BURN OUT WEED KILLER VS. ROUNDUP




 
In school, we were always taught that weeds are POOP's! Meaning, Plants Out Of Place.

Actually, some weeds are down right beautiful, like scarlet pimpernel, dandelions and wild grasses. But they seem to lose their allure when they are crowding out your driveway, sidewalks and flowerbeds.

Now you can always prevent weeds from growing by using a preemergence, but what if you forget to do that, or are starting a yard in an all ready overgrown area, or are trying to rid your garden of weeds that keep coming back?

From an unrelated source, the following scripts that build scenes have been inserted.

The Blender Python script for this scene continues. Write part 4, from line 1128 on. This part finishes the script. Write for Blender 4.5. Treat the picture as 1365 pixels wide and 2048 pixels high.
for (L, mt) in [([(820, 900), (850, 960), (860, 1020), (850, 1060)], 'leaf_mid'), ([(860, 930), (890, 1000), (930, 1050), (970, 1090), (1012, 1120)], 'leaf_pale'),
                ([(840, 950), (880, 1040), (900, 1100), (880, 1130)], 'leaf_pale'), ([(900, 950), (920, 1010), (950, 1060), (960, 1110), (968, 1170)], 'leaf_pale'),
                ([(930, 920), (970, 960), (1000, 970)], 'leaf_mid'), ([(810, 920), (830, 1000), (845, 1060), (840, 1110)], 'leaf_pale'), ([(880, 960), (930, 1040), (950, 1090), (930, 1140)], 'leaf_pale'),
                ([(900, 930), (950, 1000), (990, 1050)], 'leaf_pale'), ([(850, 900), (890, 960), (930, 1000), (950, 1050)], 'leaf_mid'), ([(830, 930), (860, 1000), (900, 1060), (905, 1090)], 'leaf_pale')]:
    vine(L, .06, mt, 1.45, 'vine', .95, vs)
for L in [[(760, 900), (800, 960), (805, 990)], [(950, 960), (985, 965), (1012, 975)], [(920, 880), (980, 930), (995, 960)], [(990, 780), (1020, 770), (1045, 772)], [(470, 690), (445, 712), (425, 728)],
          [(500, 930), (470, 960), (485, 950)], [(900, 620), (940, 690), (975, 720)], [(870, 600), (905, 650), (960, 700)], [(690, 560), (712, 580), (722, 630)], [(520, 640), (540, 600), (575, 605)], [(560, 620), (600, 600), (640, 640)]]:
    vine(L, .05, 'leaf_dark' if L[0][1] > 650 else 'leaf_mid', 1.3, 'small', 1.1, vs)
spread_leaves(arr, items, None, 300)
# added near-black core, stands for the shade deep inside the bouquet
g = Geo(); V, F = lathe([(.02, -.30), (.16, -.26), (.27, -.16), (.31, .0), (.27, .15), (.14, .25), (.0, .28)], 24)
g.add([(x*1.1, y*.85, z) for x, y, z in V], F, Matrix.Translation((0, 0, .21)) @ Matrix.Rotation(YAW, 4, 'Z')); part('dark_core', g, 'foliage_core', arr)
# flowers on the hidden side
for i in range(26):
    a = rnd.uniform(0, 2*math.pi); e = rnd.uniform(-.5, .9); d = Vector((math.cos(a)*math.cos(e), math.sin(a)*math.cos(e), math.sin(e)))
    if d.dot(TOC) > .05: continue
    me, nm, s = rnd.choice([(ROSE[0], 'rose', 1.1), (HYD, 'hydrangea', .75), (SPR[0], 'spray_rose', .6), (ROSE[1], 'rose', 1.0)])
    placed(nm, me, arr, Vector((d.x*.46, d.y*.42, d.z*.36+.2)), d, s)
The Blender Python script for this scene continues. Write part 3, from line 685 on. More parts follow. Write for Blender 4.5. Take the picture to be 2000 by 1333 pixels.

Well then, you start the battle of the weeds. But does it have to be that bad? No! So, here are a couple of products to help you out. Both are tough on weeds and produce very satisfying results.
 

ORGANIC METHOD:

Burnout Weed and Grass Killer

This is a unique blend of vinegar and lemon juices. It is a contact, broad-spectrum weed killer, meaning it kills everything and anything that it touches, and it works fast. Burnout kills weeds in eight hours or less and degrades rapidly.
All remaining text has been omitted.